§ REQUIRED WORK:
Extract the lines from the start through the line that holds "scene.camera = cam_o", both included, omitting all images.

====== MATERIAL PROVIDED

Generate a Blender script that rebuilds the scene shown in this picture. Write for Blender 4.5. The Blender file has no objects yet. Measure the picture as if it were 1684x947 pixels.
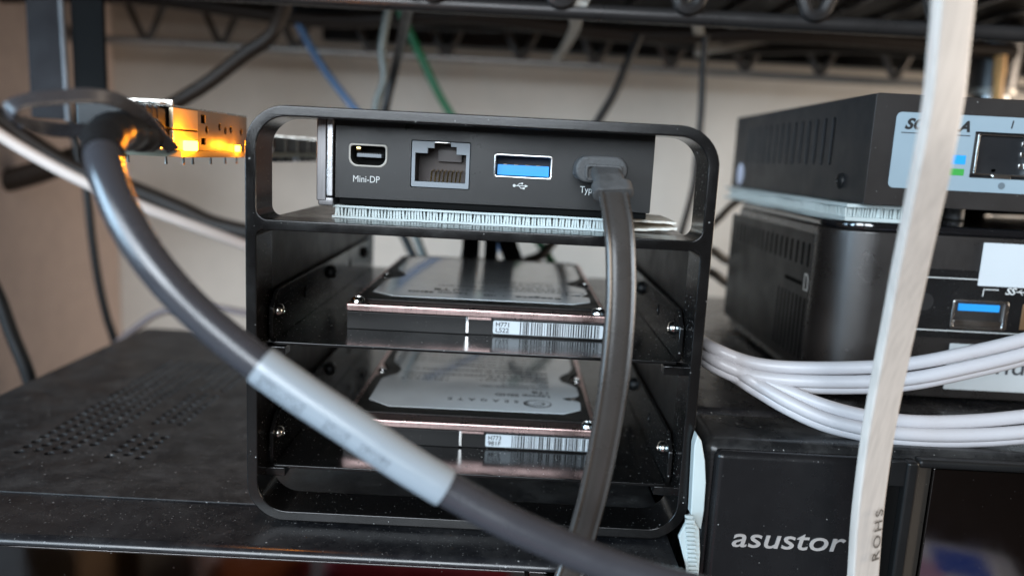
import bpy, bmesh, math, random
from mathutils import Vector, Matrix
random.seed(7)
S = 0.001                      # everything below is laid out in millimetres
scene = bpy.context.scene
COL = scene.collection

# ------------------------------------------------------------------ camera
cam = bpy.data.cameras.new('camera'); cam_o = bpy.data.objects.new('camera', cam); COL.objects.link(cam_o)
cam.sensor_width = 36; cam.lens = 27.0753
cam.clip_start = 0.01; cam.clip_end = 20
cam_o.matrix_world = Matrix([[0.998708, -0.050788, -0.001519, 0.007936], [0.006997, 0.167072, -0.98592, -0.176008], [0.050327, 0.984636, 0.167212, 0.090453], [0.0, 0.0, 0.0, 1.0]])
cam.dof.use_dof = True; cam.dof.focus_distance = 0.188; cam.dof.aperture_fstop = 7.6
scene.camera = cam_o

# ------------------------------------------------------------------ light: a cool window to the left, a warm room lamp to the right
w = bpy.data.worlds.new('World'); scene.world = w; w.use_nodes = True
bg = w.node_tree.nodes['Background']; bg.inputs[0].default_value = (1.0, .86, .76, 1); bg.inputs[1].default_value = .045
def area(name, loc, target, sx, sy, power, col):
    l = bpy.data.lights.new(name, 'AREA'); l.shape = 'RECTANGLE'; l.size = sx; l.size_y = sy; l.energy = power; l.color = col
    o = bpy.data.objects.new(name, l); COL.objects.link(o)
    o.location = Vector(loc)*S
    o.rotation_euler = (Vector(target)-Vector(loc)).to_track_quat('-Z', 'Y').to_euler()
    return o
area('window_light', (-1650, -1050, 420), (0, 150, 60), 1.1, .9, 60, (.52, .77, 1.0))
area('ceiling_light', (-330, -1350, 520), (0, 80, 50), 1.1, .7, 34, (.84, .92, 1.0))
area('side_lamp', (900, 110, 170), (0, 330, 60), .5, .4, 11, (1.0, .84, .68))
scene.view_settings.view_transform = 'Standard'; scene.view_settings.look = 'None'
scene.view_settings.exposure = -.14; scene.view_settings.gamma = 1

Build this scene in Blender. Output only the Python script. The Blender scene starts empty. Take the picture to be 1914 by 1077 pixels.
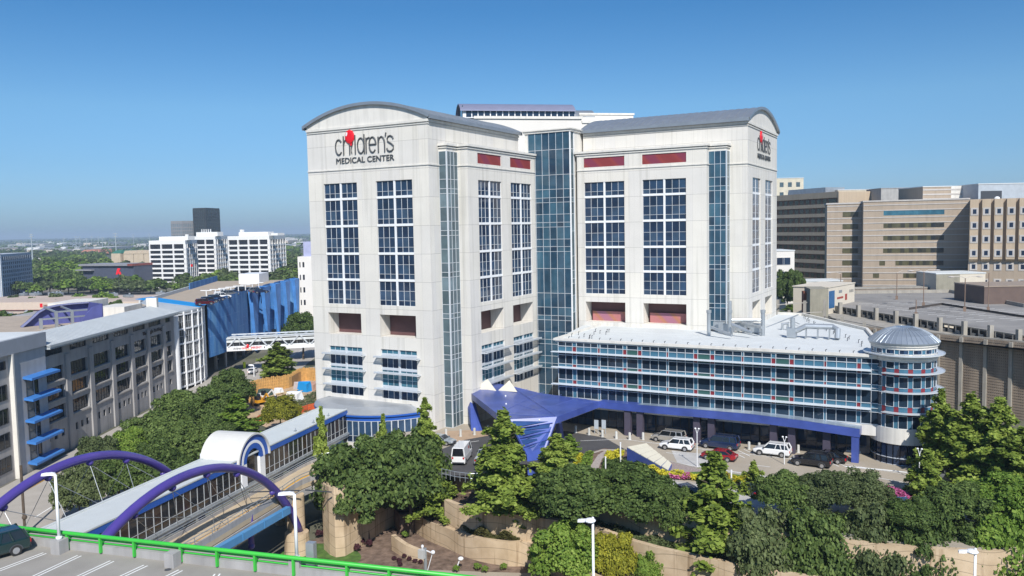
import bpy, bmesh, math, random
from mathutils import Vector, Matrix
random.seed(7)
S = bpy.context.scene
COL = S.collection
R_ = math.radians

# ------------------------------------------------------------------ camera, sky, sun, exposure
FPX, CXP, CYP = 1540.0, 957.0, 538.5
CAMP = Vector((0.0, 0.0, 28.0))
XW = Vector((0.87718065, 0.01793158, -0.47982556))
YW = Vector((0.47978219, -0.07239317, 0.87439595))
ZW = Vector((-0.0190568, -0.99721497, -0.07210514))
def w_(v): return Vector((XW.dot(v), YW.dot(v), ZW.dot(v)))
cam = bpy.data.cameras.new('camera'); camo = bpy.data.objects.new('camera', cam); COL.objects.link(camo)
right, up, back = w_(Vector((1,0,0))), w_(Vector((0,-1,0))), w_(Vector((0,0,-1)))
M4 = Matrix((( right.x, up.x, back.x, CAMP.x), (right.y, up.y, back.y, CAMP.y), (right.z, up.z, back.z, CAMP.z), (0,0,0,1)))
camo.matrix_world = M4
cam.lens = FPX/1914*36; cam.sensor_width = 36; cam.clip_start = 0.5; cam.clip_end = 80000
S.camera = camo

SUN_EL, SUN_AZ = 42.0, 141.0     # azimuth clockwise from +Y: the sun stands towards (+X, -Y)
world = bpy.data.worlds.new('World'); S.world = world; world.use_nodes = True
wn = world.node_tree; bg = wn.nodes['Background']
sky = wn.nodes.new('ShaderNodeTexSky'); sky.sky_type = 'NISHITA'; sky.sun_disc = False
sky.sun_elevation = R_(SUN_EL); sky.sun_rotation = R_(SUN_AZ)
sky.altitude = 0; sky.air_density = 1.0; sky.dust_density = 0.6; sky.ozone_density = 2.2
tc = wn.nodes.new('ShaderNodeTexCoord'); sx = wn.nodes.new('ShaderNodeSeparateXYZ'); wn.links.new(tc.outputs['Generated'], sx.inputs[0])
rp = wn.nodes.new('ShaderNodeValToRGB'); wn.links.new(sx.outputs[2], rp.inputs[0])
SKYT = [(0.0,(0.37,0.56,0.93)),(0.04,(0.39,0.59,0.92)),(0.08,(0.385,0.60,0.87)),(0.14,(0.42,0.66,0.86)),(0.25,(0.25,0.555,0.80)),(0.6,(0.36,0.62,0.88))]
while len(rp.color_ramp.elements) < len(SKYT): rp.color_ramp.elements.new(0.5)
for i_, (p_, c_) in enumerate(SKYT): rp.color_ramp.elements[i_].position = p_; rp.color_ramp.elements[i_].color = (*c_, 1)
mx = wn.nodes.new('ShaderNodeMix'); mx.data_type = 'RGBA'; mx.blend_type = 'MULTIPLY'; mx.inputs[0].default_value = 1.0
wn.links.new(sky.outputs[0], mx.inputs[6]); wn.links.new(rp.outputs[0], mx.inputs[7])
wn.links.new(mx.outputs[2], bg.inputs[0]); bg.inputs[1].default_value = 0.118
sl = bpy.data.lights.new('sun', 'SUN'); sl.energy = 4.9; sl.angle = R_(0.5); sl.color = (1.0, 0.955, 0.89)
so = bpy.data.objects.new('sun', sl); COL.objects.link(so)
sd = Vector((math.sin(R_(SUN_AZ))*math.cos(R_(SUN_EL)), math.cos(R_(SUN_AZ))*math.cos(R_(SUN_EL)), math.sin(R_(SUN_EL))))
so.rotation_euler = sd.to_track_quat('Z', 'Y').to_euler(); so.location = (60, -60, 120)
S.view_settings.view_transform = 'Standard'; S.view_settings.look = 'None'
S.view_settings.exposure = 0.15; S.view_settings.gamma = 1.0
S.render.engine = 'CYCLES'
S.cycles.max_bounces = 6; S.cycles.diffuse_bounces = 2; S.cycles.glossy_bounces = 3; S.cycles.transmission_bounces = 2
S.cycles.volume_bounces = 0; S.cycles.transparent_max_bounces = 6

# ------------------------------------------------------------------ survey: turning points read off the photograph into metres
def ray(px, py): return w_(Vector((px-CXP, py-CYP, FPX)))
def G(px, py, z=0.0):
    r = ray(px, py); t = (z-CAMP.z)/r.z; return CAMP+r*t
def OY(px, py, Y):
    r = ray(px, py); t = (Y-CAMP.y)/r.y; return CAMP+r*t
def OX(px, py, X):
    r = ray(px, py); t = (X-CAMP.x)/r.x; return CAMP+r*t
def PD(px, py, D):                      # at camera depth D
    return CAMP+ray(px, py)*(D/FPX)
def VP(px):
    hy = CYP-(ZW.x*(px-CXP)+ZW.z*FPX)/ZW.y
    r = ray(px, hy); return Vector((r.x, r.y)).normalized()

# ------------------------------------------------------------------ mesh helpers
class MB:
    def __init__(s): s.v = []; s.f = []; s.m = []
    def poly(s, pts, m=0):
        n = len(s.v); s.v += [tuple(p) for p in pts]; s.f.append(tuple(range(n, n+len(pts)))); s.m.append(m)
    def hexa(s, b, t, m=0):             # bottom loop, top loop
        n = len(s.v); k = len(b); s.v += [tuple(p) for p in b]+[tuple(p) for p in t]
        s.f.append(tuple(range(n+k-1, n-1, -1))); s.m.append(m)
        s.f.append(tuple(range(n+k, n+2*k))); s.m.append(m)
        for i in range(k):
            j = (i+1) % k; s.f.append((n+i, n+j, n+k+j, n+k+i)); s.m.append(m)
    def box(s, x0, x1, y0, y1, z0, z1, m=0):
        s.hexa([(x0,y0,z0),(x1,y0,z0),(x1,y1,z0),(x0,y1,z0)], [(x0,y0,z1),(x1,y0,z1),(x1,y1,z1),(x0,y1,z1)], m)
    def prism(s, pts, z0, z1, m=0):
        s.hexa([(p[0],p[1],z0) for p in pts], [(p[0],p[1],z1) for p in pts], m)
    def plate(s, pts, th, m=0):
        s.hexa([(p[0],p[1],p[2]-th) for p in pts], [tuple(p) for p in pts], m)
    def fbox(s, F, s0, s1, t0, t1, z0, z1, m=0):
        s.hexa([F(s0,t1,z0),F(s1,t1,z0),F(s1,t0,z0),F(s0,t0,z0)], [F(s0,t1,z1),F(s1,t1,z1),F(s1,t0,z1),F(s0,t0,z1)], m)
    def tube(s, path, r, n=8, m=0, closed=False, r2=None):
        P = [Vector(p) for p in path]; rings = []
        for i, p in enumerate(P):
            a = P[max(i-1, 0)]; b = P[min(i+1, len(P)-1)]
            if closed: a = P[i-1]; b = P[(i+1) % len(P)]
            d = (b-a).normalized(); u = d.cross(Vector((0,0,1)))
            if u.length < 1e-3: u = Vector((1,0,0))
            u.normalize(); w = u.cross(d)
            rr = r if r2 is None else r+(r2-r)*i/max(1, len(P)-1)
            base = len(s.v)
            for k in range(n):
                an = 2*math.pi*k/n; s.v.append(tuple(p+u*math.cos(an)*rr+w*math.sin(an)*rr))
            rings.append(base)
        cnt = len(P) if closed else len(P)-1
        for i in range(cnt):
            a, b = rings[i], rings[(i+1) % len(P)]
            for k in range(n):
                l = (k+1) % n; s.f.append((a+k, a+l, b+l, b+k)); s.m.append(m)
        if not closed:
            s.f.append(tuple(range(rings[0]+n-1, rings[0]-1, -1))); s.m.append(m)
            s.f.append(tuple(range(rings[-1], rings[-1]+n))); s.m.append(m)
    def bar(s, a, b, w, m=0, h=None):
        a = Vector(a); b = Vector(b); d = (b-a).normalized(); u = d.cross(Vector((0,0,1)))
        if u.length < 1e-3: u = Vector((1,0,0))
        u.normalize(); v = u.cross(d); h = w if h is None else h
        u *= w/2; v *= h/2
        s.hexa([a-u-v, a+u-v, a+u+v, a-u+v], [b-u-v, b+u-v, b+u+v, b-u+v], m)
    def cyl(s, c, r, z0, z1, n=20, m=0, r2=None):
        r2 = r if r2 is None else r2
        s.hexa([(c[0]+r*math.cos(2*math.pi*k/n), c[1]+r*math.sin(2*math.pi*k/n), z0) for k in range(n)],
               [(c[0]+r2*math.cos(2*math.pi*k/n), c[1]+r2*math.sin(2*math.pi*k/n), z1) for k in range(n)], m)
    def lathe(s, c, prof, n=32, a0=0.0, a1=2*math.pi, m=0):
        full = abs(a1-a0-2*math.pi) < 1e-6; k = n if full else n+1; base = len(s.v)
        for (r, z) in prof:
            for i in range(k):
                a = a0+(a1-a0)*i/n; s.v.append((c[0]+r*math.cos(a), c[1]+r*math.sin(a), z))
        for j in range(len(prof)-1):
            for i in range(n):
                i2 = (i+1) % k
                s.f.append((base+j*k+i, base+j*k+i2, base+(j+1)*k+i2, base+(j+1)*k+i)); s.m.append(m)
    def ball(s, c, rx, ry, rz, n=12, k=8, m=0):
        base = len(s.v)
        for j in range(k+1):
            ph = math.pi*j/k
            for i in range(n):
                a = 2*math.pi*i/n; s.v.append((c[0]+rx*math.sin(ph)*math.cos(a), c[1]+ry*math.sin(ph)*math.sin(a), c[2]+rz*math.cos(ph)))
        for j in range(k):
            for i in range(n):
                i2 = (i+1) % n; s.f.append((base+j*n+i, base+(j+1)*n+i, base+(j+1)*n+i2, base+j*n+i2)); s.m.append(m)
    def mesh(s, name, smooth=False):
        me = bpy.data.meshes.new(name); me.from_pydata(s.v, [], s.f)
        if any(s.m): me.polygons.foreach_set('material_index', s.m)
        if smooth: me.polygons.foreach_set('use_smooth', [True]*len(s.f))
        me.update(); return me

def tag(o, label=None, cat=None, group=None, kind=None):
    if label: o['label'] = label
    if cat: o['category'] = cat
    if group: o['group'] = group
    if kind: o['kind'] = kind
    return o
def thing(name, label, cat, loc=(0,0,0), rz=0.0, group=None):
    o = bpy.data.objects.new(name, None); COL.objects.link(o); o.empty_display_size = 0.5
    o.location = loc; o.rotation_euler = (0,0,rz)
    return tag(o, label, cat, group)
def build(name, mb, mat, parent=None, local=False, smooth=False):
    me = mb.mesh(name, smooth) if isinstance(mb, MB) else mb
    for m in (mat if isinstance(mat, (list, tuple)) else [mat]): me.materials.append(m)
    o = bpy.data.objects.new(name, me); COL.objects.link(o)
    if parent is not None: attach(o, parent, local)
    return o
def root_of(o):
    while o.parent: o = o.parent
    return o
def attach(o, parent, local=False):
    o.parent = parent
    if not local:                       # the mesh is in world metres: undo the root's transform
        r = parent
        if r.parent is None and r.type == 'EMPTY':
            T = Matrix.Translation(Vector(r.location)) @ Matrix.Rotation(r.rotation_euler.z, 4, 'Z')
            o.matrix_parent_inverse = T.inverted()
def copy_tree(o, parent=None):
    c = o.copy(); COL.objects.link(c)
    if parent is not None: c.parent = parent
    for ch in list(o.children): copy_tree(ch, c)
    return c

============

§ TASK ANSWER:
Generate a Blender script that rebuilds the scene shown in this picture. Write for Blender 4.5. The Blender file has no objects yet. Measure the picture as if it were 1684x947 pixels.
import bpy, bmesh, math, random
from mathutils import Vector, Matrix
random.seed(7)
S = 0.001                      # everything below is laid out in millimetres
scene = bpy.context.scene
COL = scene.collection

# ------------------------------------------------------------------ camera
cam = bpy.data.cameras.new('camera'); cam_o = bpy.data.objects.new('camera', cam); COL.objects.link(cam_o)
cam.sensor_width = 36; cam.lens = 27.0753
cam.clip_start = 0.01; cam.clip_end = 20
cam_o.matrix_world = Matrix([[0.998708, -0.050788, -0.001519, 0.007936], [0.006997, 0.167072, -0.98592, -0.176008], [0.050327, 0.984636, 0.167212, 0.090453], [0.0, 0.0, 0.0, 1.0]])
cam.dof.use_dof = True; cam.dof.focus_distance = 0.188; cam.dof.aperture_fstop = 7.6
scene.camera = cam_o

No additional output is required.